Dejándonos conducir por la Providencia, respondiendo a los mucho signos que nos regala cada día, encontramos en cambio nuestra interioridad, nuestro campo verdadero, el propio corazón.
Sólo así, ya no nos es tan difícil desprendernos de tantas superficialidades.
 
¿Eres un bautizado? Entonces, comprar el campo es elegir entrar en tu interioridad, porque en ella está el magno tesoro: Jesucristo.
“Todo fue creado por él y para él”, dice San Pablo.
Por lo tanto, no hay cosa buena, verdadera, ni bella que no lo tenga a El por fuente. Y esa fuente está en ti, y quiere brotar como manantial hasta la vida eterna, la vida para siempre, siempre, siempre.
Jesús es el tesoro que no se corrompe. El bien que permanece. El Señor que te espera en lo hondo del corazón.
Vender todo para comprar el campo es desprenderse de vanidades, de ruidos, de innecesarios tumultos, de afectos desordenados, y de todo lo que te aleja de ese centro feliz. De esa alegría verdadera.
 
Es cierto. Hay que cavar. Y hay que saber elegir las herramientas para cavar, para profundizar hollando.

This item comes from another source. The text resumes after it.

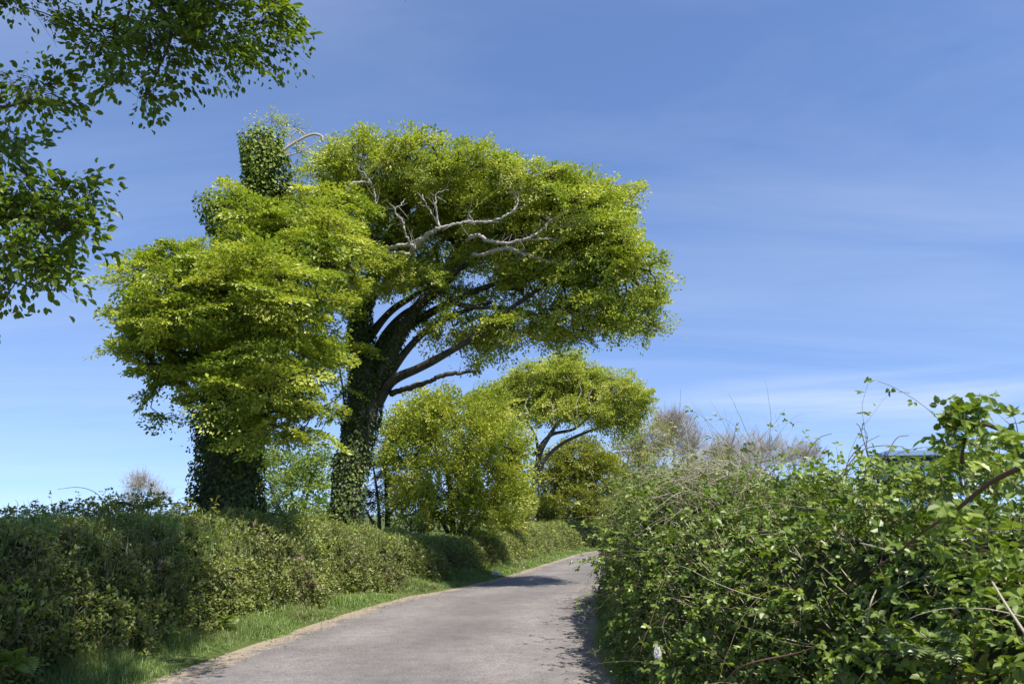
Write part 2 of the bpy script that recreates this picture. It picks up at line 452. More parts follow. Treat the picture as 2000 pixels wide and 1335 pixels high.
# road surface, with a uv-like attribute across it
na = 24
E = EDGE
fr = np.linspace(0, 1, na)
off = (-0.12 + fr[None, :] * (ROADW[:, None] + 0.24))
wob = 0.0
RV = np.concatenate([(E[:, None, :] - NL[:, None, :] * off[..., None]),
                     (0.004 + 0.035 * (1 - (2 * fr - 1) ** 2))[None, :, None].repeat(len(E), 0)], -1)
n = len(E)
i, j = np.meshgrid(np.arange(n - 1), np.arange(na - 1), indexing='ij')
Q = np.stack([i * na + j, i * na + j + 1, (i + 1) * na + j + 1, (i + 1) * na + j], -1).reshape(-1, 4)
mb = MB(); mb.add(RV.reshape(-1, 3), Q, np.tile(fr, n), True)
m, nt_, out = new_mat('old_asphalt')
L_ = nt_.links.new
at = nt_.nodes.new('ShaderNodeAttribute'); at.attribute_name = 'tint'
tcn = nt_.nodes.new('ShaderNodeTexCoord')
def noise(sc, det=6, ro=0.6):
    q = nt_.nodes.new('ShaderNodeTexNoise'); q.inputs['Scale'].default_value = sc; q.inputs['Detail'].default_value = det
    q.inputs['Roughness'].default_value = ro; L_(tcn.outputs['Object'], q.inputs['Vector']); return q
def math_(op, a, b_=None, v=None):
    q = nt_.nodes.new('ShaderNodeMath'); q.operation = op
    L_(a, q.inputs[0])
    if b_ is not None: L_(b_, q.inputs[1])
    if v is not None: q.inputs[1].default_value = v
    return q.outputs[0]
ng, nm, nl = noise(48, 6, 0.8), noise(5, 8, 0.6), noise(0.7, 5, 0.5)
vor = nt_.nodes.new('ShaderNodeTexVoronoi'); vor.inputs['Scale'].default_value = 75; L_(tcn.outputs['Object'], vor.inputs['Vector'])
base = ramp(nt_, [(0.38, (0.085, 0.076, 0.074)), (0.5, (0.19, 0.172, 0.166)), (0.57, (0.255, 0.235, 0.220)), (0.68, (0.42, 0.395, 0.375))])
s1 = math_('MULTIPLY', ng.outputs['Fac'], v=0.68)
s2 = math_('MULTIPLY', nm.outputs['Fac'], v=0.14)
s3 = math_('MULTIPLY', nl.outputs['Fac'], v=0.18)
L_(math_('ADD', math_('ADD', s1, s2), s3), base.inputs[0])
# wheel tracks: a little paler and smoother, centre crown darker
w1 = math_('ABSOLUTE', math_('SUBTRACT', at.outputs['Fac'], v=0.5))
tr_ = ramp(nt_, [(0.0, (0.84, 0.84, 0.84)), (0.10, (0.90, .90, .90)), (0.22, (1.10, 1.08, 1.06)), (0.30, (1.04, 1.03, 1.02)), (0.42, (0.88, .88, .88))])
L_(w1, tr_.inputs[0])
mu = nt_.nodes.new('ShaderNodeMix'); mu.data_type = 'RGBA'; mu.blend_type = 'MULTIPLY'; mu.inputs[0].default_value = 1
L_(base.outputs[0], mu.inputs[6]); L_(tr_.outputs[0], mu.inputs[7])
# sandy grit along both edges
ed = math_('ADD', math_('ADD', w1, math_('MULTIPLY', math_('SUBTRACT', nm.outputs['Fac'], v=0.5), v=0.20)), math_('MULTIPLY', math_('SUBTRACT', nl.outputs['Fac'], v=0.5), v=0.16))
er = nt_.nodes.new('ShaderNodeMapRange'); er.inputs['From Min'].default_value = 0.405; er.inputs['From Max'].default_value = 0.465
L_(ed, er.inputs['Value'])
sand = ramp(nt_, [(0.3, (0.22, 0.17, 0.12)), (0.7, (0.40, 0.33, 0.25))]); L_(ng.outputs['Fac'], sand.inputs[0])
mu2 = nt_.nodes.new('ShaderNodeMix'); mu2.data_type = 'RGBA'
L_(er.outputs[0], mu2.inputs[0]); L_(mu.outputs[2], mu2.inputs[6]); L_(sand.outputs[0], mu2.inputs[7])
b = nt_.nodes.new('ShaderNodeBsdfPrincipled'); b.inputs['Roughness'].default_value = 0.85; b.inputs['Specular IOR Level'].default_value = 0.25
L_(mu2.outputs[2], b.inputs['Base Color'])
bp = nt_.nodes.new('ShaderNodeBump'); bp.inputs['Distance'].default_value = 0.008; bp.inputs['Strength'].default_value = 0.8
L_(vor.outputs['Distance'], bp.inputs['Height']); L_(bp.outputs[0], b.inputs['Normal'])
L_(b.outputs[0], out.inputs[0])
tag(mb.build('road', m), kind='structure')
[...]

Hay que creer. Hay que orar. Hay que disciplinarse.
 
¡Bello tesoro es Cristo!
Escondido y fontal. Santo y ordenador de todo lo disperso en cada uno de nosotros.
¡Verdadero tesoro es Cristo!
Y pensar que la llamada “opinión pública”, o el llamado “interés general” ni siquiera lo nombra.
 
Pero, por mucha batahola que se haga para no verlo, o por mucha indiferencia que se persiga para no escucharlo, sin él no hay paz…

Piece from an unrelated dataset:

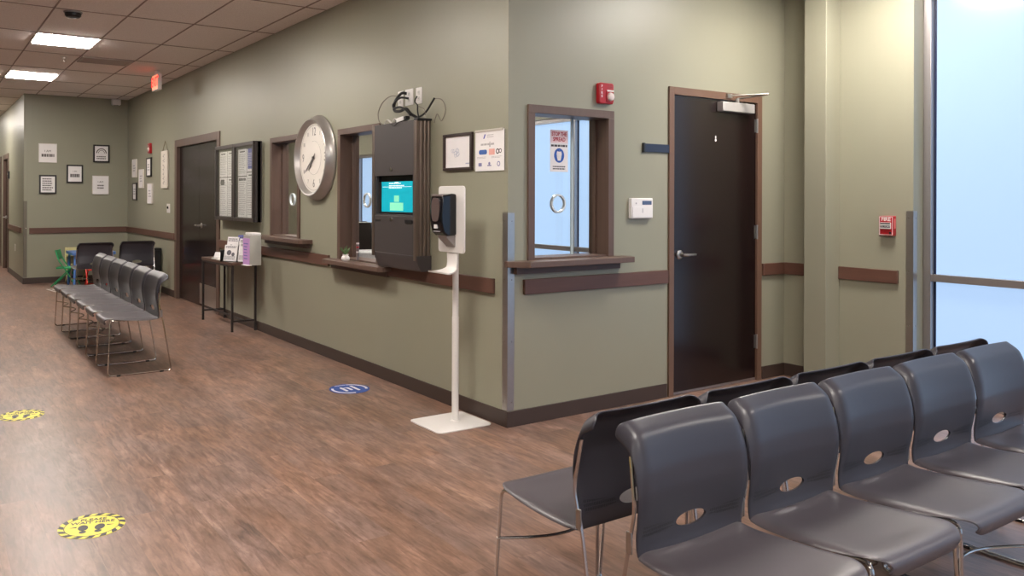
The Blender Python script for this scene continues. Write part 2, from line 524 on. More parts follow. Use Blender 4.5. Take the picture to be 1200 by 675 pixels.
# baseboards -------------------------------------------------------------
bt, bh = 0.011, 0.097
struct('baseboard_front', MB().box(XL - bt, D1[0] - 0.045, YF - bt, YF, 0, bh).box(D1[1] + 0.05, XR, YF - bt, YF, 0, bh), BASEB, bev=0.002)
struct('baseboard_long', MB().box(XL - bt, XL, YF, D2[0] - 0.05, 0, bh).box(XL - bt, XL, D2[1] + 0.05, YB - bt, 0, bh), BASEB, bev=0.002)
struct('baseboard_right', MB().box(XR - bt, XR, 3.578, YF - bt, 0, bh).box(XR - bt, XR, 2.86, 3.404, 0, bh), BASEB, bev=0.002)
struct('baseboard_back', MB().box(XH - bt, XL, YB - bt, YB, 0, bh), BASEB, bev=0.002)
struct('baseboard_hall', MB().box(XH - bt, XH, YB, 16.72, 0, bh), BASEB, bev=0.002)

# chair rails ---------------------------------------------------------------
rt = 0.022
def rail_long(name, y0, y1, X=XL, z0=0.805, z1=0.898):
    L_ = abs(y1 - y0)
    return struct(name, MB().box(0, L_, 0, z1 - z0, 0, rt), RAILW, on_long(max(y0, y1), z0, X), bev=0.003)
def rail_front(name, x0, x1, Y=YF, z0=0.805, z1=0.898):
    return struct(name, MB().box(0, x1 - x0, 0, z1 - z0, 0, rt), RAILW, on_front(x0, z0, Y), bev=0.003)
rail_long('trim_2', 11.31, YB - rt); rail_long('trim_3', 6.35, 9.34); rail_long('trim_4', 3.985, 5.37)
rail_front('trim_5', 3.165, D1[0] - 0.045); rail_front('trim_6', D1[1] + 0.05, XR - rt)
rail_long('trim_7', 3.58, YF, XR); rail_long('trim_8', 2.974, 3.402, XR)
rail_front('trim_9', 1.53, XL, YB)
rail_long('trim_10', 14.62, 16.72, XH)

# corner guards ---------------------------------------------------------------
def guard(name, M, w, label, z1=1.31, z0=0.10, m=None):
    mb = MB().box(0, w, 0, z1 - z0, -0.001, 0.002).box(-0.002, 0.0, 0, z1 - z0, -w, 0.002)
    g = thing(name, M, label, 'corner guard', None)
    part('guard_plate', mb, m or STEEL, g)
    for k, zz in enumerate((0.05, 0.42, 0.80, z1 - z0 - 0.05)):
        part('screw', MB().lathe([(0.0045, 0), (0.003, 0.002), (0.0005, 0.0025)], (w * 0.6, zz, 0.002), 10), CHROME, g)
        sc = MB(); sc.cyl((-0.002, zz, -w * 0.6), (-0.0045, zz, -w * 0.6), 0.004, 10)
        part('screw', sc, CHROME, g)
    return g
guard('corner_guard', on_front(XL, 0.10), 0.05, 'stainless steel corner guard on the wall corner behind the sanitizer stand')
# right end of the right wall: the face towards the room and the return facing the camera
guard('corner_guard', on_front(XR, 0.10, 2.878), 0.048, 'steel corner guard on the wall end beside the tall frosted window', z1=1.32)
guard('corner_guard', on_front(XH, 0.10, YB), 0.05, 'dull olive corner guard on the far hallway corner left of the pictures', z1=1.33, z0=0.10, m=mat('painted_guard', (112, 106, 94), 0.4, 0.3))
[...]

Y todo es nada comparado con él. Con su promesa. Con la herencia anunciada para los que lo sigan y perseveren en fidelidad.
La alegría que trae encontrar a Cristo no es pasajera ni superficial, sino firme y definitiva. Es la alegría que no tiene fin.
En el silencio del corazón, después de haber comulgado, quedémonos con este tesoro que nos hace ricos, sin ser injustos con nadie. Amén.